It’s not bad advice offered here on using third-person perspective when writing your LinkedIn profile as a method to avoid coming off as overly boastful. That certainly resonated with me as being too overt about what I’ve done or what accomplishments I’ve achieved doesn’t come naturally thanks to an upbringing where bragging was seen as prideful and therefore not ideal.

The philosophy behind the advice to go third-person, to take yourself out of the story and write it more objectively, is one I’ve adopted not on my LinkedIn profile for reasons I may go into at some point, but have used when writing personal essays.

Over the last few years I’ve felt more of an impetus to write down some of the memories and anecdotes from my childhood and life in general. Either it’s just a story that occurs to me that I want to capture or some looming sense that I don’t want to let that moment disappear from my mind. Whatever the case I’ve written several on my parents, grandparents and friends, though I’ve actually published very few.

What I found when I sat down to write the first few was that I was having trouble telling the story from my own point of view. The words just weren’t flowing as I inserted myself into the situation. I felt stuck, like I was hiking up a mountain wearing swimming flippers with rabid chipmunks inside. It just wasn’t happening.

Then I shifted things and started using “he” and “they.” Suddenly the writing flowed and I just kept going.

I had to remove myself. I had to make the story about someone else, even as it’s completely and utterly about me. That was the only way I could get to the honest emotions and feelings I wanted to commit to words. It’s all there on the page and it’s still my story, it’s just from an outsider’s perspective.

There’s lots of good guidance for those attempting to write memoirs, much of which tackles the problem of telling very personal stories but not allowing the writing to suffer because you get too caught up in the emotions of the situations being shared. While I wouldn’t categorize what I’ve been doing as “memoir” exactly, the same mindset is in place to a great extent.

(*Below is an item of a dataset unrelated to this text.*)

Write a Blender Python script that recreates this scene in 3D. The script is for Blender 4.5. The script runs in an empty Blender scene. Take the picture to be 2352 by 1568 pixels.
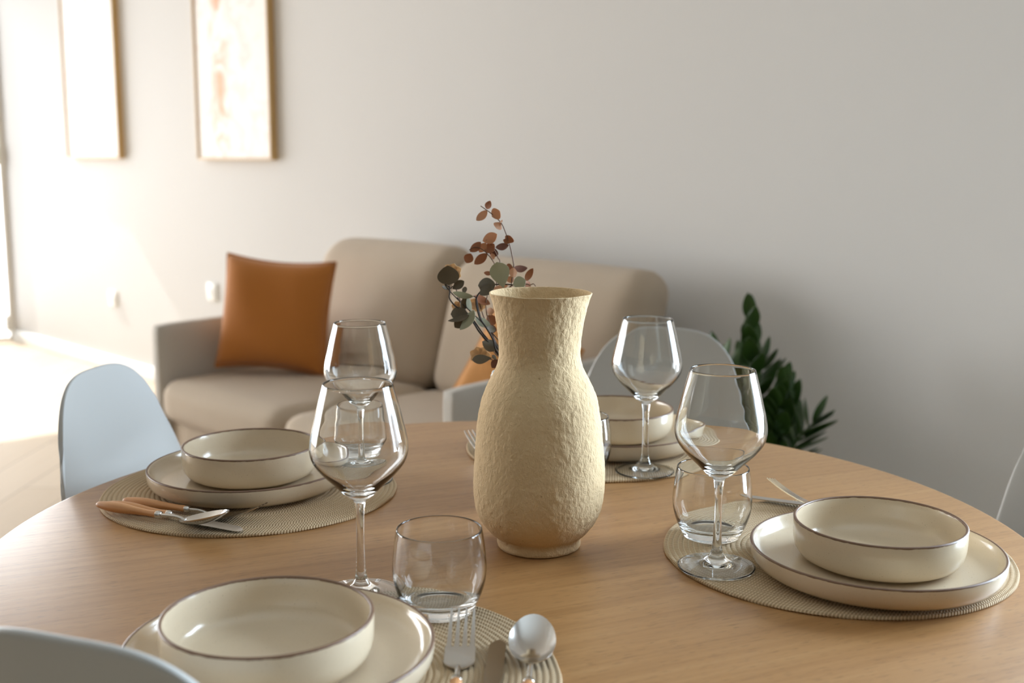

If you’re trying to tell a personal story, even if it’s just for yourself and not for publication or publishing anywhere, and are having trouble tapping into the emotional resources necessary to tell it effectively, consider shifting the perspective of the narration. You may find that the places you can go to by taking yourself out of the spotlight and putting it on a theoretical other helps you keep the quality of your writing intact while not sacrificing the point of what you’re trying to share.